ARM Cement completes takeover of Kigali firm after 65pc stake buyout

ARM’s cement plant in Tanga, Tanzania. The cement maker will construct another Sh26 billion factory in Kitui, Kenya. Photo/FILE
ARM’s cement plant in Tanga, Tanzania. The cement maker will construct another Sh26 billion factory in Kitui, Kenya. Photo/FILE 

Cement maker ARM has taken full control of Rwandese company Kigali Cement, giving the fast-expanding manufacturer a stronger foothold in East Africa’s fourth largest economy.
ARM Cement, which already owned 35 per cent of Kigali Cement, revealed in its newly released annual report that it has bought out shareholders who previously held a combined 65 per cent stake in the Rwandese manufacturer.

The transaction giving ARM full control of Kigali Cement was finalised in April.

“We finally acquired a 100 per cent equity stake and full control of our Rwanda grinding plant, and are now planning to increase capacity and market share through our Rhino Cement brand,” says ARM chairman Rick Ashley in the report.

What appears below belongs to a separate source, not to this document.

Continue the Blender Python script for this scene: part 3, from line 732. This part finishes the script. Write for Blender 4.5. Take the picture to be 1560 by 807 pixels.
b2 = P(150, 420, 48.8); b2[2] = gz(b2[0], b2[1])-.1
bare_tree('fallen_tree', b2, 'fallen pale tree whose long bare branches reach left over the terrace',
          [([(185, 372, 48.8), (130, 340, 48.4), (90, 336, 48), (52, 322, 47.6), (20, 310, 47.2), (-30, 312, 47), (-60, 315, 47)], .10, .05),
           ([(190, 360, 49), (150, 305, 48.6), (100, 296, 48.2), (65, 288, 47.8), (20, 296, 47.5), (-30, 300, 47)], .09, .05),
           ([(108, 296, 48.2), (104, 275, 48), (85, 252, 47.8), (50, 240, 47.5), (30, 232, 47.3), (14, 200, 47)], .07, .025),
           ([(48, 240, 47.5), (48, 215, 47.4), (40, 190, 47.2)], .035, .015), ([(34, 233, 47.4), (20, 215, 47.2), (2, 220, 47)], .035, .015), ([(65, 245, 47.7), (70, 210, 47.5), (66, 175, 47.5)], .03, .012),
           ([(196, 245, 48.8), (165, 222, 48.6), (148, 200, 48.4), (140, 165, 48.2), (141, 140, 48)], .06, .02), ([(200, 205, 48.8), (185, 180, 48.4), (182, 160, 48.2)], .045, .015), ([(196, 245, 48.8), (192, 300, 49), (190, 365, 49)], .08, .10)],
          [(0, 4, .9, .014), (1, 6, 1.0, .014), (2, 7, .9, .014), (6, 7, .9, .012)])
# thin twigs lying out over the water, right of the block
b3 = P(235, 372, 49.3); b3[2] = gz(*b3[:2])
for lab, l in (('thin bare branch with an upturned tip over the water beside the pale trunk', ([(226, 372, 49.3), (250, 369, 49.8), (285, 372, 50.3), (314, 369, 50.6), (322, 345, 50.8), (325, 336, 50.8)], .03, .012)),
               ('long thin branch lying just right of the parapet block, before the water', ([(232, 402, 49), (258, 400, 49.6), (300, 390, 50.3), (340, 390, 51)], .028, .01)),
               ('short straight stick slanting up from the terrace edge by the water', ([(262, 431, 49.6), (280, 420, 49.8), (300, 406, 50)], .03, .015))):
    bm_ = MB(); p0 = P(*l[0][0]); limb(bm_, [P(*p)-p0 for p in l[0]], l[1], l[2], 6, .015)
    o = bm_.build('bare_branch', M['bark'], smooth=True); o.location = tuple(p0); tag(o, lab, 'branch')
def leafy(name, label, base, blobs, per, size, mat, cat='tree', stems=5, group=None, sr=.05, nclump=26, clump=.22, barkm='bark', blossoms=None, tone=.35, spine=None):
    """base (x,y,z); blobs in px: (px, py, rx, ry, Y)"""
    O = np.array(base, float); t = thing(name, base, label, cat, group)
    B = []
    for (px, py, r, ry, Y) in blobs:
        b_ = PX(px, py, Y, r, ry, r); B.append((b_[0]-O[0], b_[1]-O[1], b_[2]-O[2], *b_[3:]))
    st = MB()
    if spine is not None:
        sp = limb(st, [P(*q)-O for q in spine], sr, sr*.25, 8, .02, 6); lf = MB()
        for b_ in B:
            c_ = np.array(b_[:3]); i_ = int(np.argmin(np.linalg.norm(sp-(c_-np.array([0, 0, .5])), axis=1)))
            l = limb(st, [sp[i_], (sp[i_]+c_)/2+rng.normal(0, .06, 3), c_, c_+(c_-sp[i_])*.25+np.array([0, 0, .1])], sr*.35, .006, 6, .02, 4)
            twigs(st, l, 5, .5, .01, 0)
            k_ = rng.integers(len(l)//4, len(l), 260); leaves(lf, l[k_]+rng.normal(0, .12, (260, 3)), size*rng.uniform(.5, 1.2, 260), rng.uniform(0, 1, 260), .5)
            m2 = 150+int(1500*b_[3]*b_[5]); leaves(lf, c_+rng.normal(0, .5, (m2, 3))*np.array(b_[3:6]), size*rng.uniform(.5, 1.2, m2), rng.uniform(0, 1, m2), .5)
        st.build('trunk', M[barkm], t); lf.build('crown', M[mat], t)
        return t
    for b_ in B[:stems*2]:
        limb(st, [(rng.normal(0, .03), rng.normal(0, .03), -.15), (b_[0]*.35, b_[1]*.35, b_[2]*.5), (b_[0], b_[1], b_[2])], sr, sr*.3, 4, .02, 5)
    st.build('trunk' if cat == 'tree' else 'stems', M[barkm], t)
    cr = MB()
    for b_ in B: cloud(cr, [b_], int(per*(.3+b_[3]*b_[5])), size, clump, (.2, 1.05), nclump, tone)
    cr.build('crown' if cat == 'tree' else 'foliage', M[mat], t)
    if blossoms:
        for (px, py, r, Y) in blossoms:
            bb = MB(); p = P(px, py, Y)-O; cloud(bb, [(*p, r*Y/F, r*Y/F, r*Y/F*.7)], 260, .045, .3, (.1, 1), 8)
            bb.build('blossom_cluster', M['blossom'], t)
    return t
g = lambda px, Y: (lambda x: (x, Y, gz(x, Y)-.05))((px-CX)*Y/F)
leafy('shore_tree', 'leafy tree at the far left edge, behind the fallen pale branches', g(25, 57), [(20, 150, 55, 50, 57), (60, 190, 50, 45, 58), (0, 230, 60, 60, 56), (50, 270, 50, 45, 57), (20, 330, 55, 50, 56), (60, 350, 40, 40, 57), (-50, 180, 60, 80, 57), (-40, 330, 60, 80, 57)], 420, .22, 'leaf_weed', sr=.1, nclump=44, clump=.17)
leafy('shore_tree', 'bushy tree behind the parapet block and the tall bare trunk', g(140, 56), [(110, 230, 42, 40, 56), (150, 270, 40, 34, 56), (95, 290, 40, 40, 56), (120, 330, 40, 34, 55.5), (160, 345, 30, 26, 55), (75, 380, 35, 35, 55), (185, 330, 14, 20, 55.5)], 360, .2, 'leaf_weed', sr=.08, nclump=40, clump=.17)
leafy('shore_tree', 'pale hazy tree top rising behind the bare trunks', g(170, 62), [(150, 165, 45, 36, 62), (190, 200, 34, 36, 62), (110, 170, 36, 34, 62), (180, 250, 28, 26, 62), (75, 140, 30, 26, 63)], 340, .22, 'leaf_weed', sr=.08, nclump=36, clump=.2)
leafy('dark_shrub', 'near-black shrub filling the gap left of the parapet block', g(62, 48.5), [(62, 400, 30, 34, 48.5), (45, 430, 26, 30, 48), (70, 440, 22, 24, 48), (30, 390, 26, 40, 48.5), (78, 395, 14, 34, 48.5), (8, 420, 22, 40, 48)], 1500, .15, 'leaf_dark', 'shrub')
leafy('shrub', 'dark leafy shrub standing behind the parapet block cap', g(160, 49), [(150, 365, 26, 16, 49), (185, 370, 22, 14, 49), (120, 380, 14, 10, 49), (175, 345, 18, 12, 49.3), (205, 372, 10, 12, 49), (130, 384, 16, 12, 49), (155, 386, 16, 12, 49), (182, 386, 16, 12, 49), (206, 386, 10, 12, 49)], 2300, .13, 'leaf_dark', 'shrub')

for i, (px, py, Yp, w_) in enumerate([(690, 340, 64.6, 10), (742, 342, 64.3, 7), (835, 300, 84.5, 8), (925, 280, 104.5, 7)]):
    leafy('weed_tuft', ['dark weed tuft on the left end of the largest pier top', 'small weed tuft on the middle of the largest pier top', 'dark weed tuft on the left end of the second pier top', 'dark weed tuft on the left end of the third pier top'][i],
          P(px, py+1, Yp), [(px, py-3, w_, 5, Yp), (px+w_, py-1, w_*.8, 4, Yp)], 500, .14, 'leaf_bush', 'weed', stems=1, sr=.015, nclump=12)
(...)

ARM chief executive Pradeep Paunrana declined to disclose the acquisition cost, which is estimated at more than Sh106 million going by Kigali Cement’s net asset value.

The Kenyan cement firm says the acquisition is part of its ongoing expansion plans, hinting at increased investments in the subsidiary to grow sales in Rwanda and the neighbouring markets of Burundi and the Democratic Republic of Congo.

The Nairobi Securities Exchange-listed firm first bought into Kigali Cement in 2011 when it took a 35 per cent stake, making it the single largest shareholder in the subsidiary.

This saw it take control of the company’s board and management but it still had to deal with a large non-controlling interest in the form of the co-investors who held the combined 65 per cent stake.

The full acquisition means ARM will now have unfettered strategic control over the subsidiary, booking its entire future earnings.

Kigali Cement has a production capacity of 100,000 tonnes per annum and this level is set to rise with ARM’s planned investments in the company.

The subsidiary’s net assets stood at Sh163.5 million last year, having dropped 8.6 per cent from Sh179 million in 2012.

ARM said it is expanding its cement production and distribution network in the region where it is seeking to ride on low-cost operations to grow sales and margins in an increasingly competitive field defined by rising surpluses.

“We continue to further increase our market presence in Kenya, Tanzania and Rwanda, and to complete ongoing projects. We are also focusing our attention on new locations within the region, for building a new clinker-based cement plant,” said Mr Ashley.

ARM is set to commission its Tanga plant, which has a capacity to produce 1.2 million tonnes of cement per year, by the fourth quarter when it is expected to start contributing to the group’s earnings.

ARM is also set to start construction of its $300 million (Sh26 billion) Kitui factory in October, with a daily output capacity of 8,000 tonnes.

Mr Paunrana said the company has opened talks with a number of banks to finance the project. “We are in discussions with banks. It is still early and the actual amount to be raised will become clear soon,” he said.

ARM had earlier explored the possibility of using a mix of options to raise the capital outlay, including cash flow from operations, a corporate bond and a rights issue.